別所 やる前は嫌だったけど、そこでしか味わえない快感を一度味わっちゃうとやめられない。
河野 ステージで目の前にファンの人たちがいてくれるのはありがたいですね。普段はテレビ越し、画面越しなので、自分たちに興味を持ってくれている人たちが目の前にいるライブやスタジオ公演は楽しくてやりがいを感じられます。
チャーリー 最初の文化祭で突然やることになって、初めは嫌だなという気持ちが強かったけど、みんなで一致団結して……やりたくない人もいるし、でもやらなくちゃいけないしっていう、そこの気持ちの引き上げが最初の大きな壁でした。
──アイドル部は「TOKYO IDOL FESTIVAL」や「@JAM」など外部のイベントに部活単独で出演する機会も多いですね(参照:テレ東「青春高校3年C組」女子アイドル部、TIFのステージに立つ)。
持田 「TIF」に出られたのはうれしかったんですけど、いろんなアイドルさんがいる中で、私たちも同じアイドルの1組として見られるわけだし、みんなが私たちのことを知ってるわけではないという環境で歌うのはすごくプレッシャーがありました。
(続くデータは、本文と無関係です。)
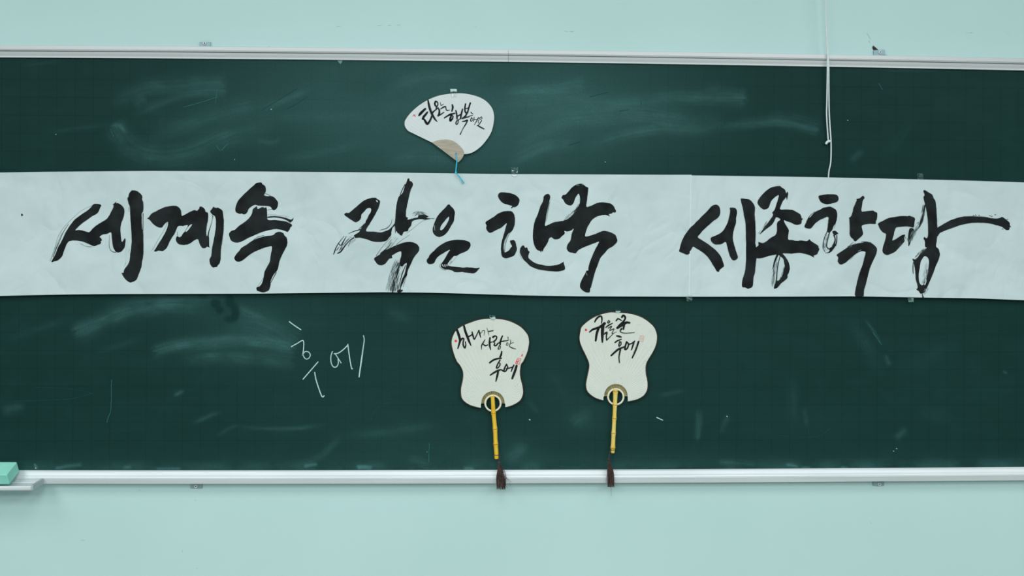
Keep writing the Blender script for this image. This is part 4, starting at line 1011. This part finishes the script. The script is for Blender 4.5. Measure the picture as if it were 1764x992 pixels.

「青春のスピード」という曲でセンターになって、初見の人にも一番見られるポジションだから、私次第で「青春高校ってこの程度なんだ」と思われてしまう責任も感じていて。でも、ほかの部活のみんなも応援に来てくれていて、すごく心強かったです。
──素人が生放送の現場に放り込まれる面白味というのも青春高校の魅力の1つだったと思うんです。でも文化祭や劇場公演などお客さんがお金を払って来るイベントではプロとしての仕事が要求される。プロになることが必ずしも皆さんにとってのゴールではないと思うんですけど、ついにはメジャーアーティストという、素人とは真逆の位置付けができて。
日比野 ずっと番組を観てくれていた人たちは、私たちが素人から少しずつ成長していく過程を楽しんでくれているけど、デビューしてさらに外に向かうとなったときに、視聴者じゃない人は初めからプロだという目線で入るわけで、そこの境目は確かに難しいなと感じています。素人ならではのよさは青春高校の魅力だと思うけど、デビューするうえではそれも言い訳になっちゃうし。
──昨年8月のデビューに向けてのキックオフライブは大成功と言える内容でした(参照:青春高校3年C組、メジャーデビューと旅立つメンバーの新たな門出にキックオフ)。デビューを視野に入れた活動も増え、去年の秋から番組も生放送ではなく収録に変わりましたよね。収録だと編集によって皆さんのいい部分が凝縮して伝えられる反面、生放送だからこその荒削りな魅力がなくなってしまった寂しさもあるんですよね。
日比野 収録になって、いろんな人にチャンスが増えたし、時間も気にせずやれるからいいなと思ってたんですけど、この間ひさびさに生放送をやったときはあの緊張感が懐かしくて、生放送っていいなと思っちゃいました。あと、生放送のときは毎日会えてたけど、今はなかなか会えなくなったので寂しいですね。
本多 収録の間隔が1週間以上空いちゃうと緊張しちゃうんですよ。
日比野 そうそう。あと時間の感覚がなくなっちゃう。わかる? この感じ。最近収録したのは2月の放送分だったりするんですよ。
チャーリー あー。放送を観ても「あのとき収録したやつか」って、視聴者の方と同じ時間を共有できていない感じはありますね。空いた時間で部活ユニットの練習に時間を割けるようにはなったので、クラス全員で集まる機会は少なくなったけど、部活同士の結束は前よりも強まっていると思います。
──メジャーデビューをすると聞かされたときはどう思いました? 単純に喜べました?
日比野 いや、なんの実感もなかったです。何をするのか、何が変わるのかがわからなかったから。
チャーリー 下積みがなさすぎるし、ゴールが見えない不安もある。不安しかなかったです。
持田 各部活が今の形になってからまだ1年も経ってないんですよ。普通はもっと下積みがあってデビューすると思うんですけど、自分たちはまだまだで。